-- begin Records shown --
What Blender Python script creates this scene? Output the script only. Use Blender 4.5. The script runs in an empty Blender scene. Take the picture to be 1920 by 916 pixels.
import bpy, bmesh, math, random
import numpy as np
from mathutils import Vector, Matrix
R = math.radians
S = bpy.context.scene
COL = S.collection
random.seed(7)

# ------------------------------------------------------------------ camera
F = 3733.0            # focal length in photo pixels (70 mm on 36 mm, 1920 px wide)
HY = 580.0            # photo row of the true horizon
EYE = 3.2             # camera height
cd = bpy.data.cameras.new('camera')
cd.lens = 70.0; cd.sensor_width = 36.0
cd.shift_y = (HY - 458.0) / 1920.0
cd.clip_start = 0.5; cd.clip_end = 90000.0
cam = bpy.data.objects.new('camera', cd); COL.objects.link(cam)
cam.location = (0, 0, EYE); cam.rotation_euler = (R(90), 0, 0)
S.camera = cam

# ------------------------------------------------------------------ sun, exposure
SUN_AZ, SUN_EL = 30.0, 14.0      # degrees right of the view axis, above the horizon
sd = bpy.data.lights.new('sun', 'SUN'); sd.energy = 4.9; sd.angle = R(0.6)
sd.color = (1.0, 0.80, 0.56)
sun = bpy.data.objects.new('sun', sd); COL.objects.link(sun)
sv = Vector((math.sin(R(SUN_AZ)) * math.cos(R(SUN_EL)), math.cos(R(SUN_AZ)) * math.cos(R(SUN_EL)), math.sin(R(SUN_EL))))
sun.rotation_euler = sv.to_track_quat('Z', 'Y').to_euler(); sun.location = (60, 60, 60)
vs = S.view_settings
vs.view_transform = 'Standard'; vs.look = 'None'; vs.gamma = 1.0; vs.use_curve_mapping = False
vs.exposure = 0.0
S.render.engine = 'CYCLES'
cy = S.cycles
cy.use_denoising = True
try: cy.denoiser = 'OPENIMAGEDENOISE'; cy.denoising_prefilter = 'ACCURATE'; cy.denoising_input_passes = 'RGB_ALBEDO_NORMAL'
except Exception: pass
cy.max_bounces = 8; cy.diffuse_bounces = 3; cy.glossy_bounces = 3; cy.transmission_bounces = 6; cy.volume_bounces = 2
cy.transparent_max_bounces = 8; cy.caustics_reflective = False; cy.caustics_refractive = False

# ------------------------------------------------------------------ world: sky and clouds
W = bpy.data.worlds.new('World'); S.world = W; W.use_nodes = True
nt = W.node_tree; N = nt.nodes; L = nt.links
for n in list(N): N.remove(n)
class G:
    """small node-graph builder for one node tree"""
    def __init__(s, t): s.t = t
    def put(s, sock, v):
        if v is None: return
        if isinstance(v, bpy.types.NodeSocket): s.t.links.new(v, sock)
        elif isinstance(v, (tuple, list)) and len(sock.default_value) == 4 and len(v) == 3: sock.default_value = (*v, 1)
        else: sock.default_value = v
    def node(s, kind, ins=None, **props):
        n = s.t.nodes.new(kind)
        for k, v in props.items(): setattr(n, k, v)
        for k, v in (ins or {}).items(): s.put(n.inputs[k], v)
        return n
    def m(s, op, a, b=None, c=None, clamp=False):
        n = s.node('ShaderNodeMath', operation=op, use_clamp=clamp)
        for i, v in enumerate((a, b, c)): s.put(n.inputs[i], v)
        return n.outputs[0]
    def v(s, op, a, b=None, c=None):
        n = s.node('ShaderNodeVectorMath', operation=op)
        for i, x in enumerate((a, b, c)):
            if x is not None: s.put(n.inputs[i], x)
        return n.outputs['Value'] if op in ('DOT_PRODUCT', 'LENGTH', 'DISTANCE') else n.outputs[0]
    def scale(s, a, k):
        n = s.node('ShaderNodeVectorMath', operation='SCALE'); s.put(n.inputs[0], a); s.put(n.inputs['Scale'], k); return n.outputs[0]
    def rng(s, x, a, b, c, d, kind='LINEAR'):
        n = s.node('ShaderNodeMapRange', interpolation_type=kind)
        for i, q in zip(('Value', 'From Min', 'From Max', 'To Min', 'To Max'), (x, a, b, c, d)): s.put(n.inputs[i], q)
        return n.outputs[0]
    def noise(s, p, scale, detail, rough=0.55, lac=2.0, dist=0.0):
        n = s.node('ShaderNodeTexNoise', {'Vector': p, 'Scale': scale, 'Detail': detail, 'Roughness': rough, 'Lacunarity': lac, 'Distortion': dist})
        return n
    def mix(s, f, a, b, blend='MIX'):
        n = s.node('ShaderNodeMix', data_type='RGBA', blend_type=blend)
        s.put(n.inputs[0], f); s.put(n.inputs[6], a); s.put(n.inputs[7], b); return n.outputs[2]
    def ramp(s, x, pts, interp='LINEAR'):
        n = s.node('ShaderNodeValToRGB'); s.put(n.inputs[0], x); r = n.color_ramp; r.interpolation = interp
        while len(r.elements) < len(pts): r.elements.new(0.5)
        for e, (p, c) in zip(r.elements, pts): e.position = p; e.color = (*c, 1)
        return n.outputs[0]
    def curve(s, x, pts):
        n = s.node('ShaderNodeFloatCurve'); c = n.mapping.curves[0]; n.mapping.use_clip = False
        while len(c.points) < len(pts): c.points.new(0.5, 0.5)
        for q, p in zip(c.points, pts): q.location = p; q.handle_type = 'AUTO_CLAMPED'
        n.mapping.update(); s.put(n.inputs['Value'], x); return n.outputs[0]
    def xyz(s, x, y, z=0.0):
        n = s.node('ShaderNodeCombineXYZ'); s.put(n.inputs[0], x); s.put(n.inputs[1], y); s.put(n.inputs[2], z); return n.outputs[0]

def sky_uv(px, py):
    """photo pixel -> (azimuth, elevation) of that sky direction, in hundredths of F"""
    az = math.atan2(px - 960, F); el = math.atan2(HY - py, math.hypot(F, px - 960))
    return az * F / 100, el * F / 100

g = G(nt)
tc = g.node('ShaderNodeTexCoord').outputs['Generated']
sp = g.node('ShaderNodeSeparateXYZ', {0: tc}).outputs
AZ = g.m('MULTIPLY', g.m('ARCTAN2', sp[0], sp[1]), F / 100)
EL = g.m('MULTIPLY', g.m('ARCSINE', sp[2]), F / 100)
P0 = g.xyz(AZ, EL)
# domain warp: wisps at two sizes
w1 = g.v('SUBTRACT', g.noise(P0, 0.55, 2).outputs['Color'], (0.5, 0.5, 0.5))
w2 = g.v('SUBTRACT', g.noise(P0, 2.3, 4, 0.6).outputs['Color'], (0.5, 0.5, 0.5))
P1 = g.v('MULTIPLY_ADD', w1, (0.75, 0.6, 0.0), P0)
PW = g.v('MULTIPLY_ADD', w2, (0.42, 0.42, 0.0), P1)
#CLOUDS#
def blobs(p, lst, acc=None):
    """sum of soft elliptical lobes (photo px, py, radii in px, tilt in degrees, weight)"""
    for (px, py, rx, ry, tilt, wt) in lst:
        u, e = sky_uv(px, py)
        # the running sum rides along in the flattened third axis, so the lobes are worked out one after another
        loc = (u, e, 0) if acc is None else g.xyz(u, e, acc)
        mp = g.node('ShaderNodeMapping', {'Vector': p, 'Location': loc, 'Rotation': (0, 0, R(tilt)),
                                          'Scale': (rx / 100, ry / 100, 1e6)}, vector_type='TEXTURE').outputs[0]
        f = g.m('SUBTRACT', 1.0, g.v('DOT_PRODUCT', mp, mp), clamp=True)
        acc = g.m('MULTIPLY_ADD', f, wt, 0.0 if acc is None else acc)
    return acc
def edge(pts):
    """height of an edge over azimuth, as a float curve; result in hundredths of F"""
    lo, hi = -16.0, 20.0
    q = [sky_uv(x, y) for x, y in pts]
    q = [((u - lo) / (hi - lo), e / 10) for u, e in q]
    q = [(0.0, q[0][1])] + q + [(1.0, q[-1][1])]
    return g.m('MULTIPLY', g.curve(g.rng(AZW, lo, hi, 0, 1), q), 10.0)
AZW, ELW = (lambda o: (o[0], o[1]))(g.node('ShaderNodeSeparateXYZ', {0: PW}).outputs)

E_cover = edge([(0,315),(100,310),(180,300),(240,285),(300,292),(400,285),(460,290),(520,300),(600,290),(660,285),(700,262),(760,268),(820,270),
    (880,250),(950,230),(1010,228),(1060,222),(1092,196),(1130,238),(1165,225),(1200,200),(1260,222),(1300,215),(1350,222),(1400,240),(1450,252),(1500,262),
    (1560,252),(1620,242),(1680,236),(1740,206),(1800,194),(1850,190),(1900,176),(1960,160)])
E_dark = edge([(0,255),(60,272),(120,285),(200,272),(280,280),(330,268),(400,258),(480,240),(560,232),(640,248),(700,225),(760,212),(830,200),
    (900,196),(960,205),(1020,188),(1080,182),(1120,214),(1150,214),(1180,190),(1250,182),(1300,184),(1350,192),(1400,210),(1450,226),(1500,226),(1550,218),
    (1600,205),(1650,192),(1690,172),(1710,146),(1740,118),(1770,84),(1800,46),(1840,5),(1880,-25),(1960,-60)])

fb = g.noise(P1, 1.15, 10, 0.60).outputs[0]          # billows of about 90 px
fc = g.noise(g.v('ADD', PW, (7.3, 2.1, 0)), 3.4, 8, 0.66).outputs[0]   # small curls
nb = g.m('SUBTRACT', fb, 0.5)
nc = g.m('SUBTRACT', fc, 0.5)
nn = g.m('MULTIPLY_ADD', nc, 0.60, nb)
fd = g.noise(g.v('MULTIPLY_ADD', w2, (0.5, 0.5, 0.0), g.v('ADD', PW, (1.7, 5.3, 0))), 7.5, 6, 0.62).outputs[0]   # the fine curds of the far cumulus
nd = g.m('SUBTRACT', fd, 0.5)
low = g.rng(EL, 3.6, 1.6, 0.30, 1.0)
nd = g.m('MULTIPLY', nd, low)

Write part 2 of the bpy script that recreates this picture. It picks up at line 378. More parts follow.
-- end Records shown --
* **To do**
Above are the entries; repeat their lines exactly, from the first through the one that contains "cy.transparent_max_bounces = 8;".

* **Result of the task**
What Blender Python script creates this scene? Output the script only. Use Blender 4.5. The script runs in an empty Blender scene. Take the picture to be 1920 by 916 pixels.
import bpy, bmesh, math, random
import numpy as np
from mathutils import Vector, Matrix
R = math.radians
S = bpy.context.scene
COL = S.collection
random.seed(7)

# ------------------------------------------------------------------ camera
F = 3733.0            # focal length in photo pixels (70 mm on 36 mm, 1920 px wide)
HY = 580.0            # photo row of the true horizon
EYE = 3.2             # camera height
cd = bpy.data.cameras.new('camera')
cd.lens = 70.0; cd.sensor_width = 36.0
cd.shift_y = (HY - 458.0) / 1920.0
cd.clip_start = 0.5; cd.clip_end = 90000.0
cam = bpy.data.objects.new('camera', cd); COL.objects.link(cam)
cam.location = (0, 0, EYE); cam.rotation_euler = (R(90), 0, 0)
S.camera = cam

# ------------------------------------------------------------------ sun, exposure
SUN_AZ, SUN_EL = 30.0, 14.0      # degrees right of the view axis, above the horizon
sd = bpy.data.lights.new('sun', 'SUN'); sd.energy = 4.9; sd.angle = R(0.6)
sd.color = (1.0, 0.80, 0.56)
sun = bpy.data.objects.new('sun', sd); COL.objects.link(sun)
sv = Vector((math.sin(R(SUN_AZ)) * math.cos(R(SUN_EL)), math.cos(R(SUN_AZ)) * math.cos(R(SUN_EL)), math.sin(R(SUN_EL))))
sun.rotation_euler = sv.to_track_quat('Z', 'Y').to_euler(); sun.location = (60, 60, 60)
vs = S.view_settings
vs.view_transform = 'Standard'; vs.look = 'None'; vs.gamma = 1.0; vs.use_curve_mapping = False
vs.exposure = 0.0
S.render.engine = 'CYCLES'
cy = S.cycles
cy.use_denoising = True
try: cy.denoiser = 'OPENIMAGEDENOISE'; cy.denoising_prefilter = 'ACCURATE'; cy.denoising_input_passes = 'RGB_ALBEDO_NORMAL'
except Exception: pass
cy.max_bounces = 8; cy.diffuse_bounces = 3; cy.glossy_bounces = 3; cy.transmission_bounces = 6; cy.volume_bounces = 2
cy.transparent_max_bounces = 8; cy.caustics_reflective = False; cy.caustics_refractive = False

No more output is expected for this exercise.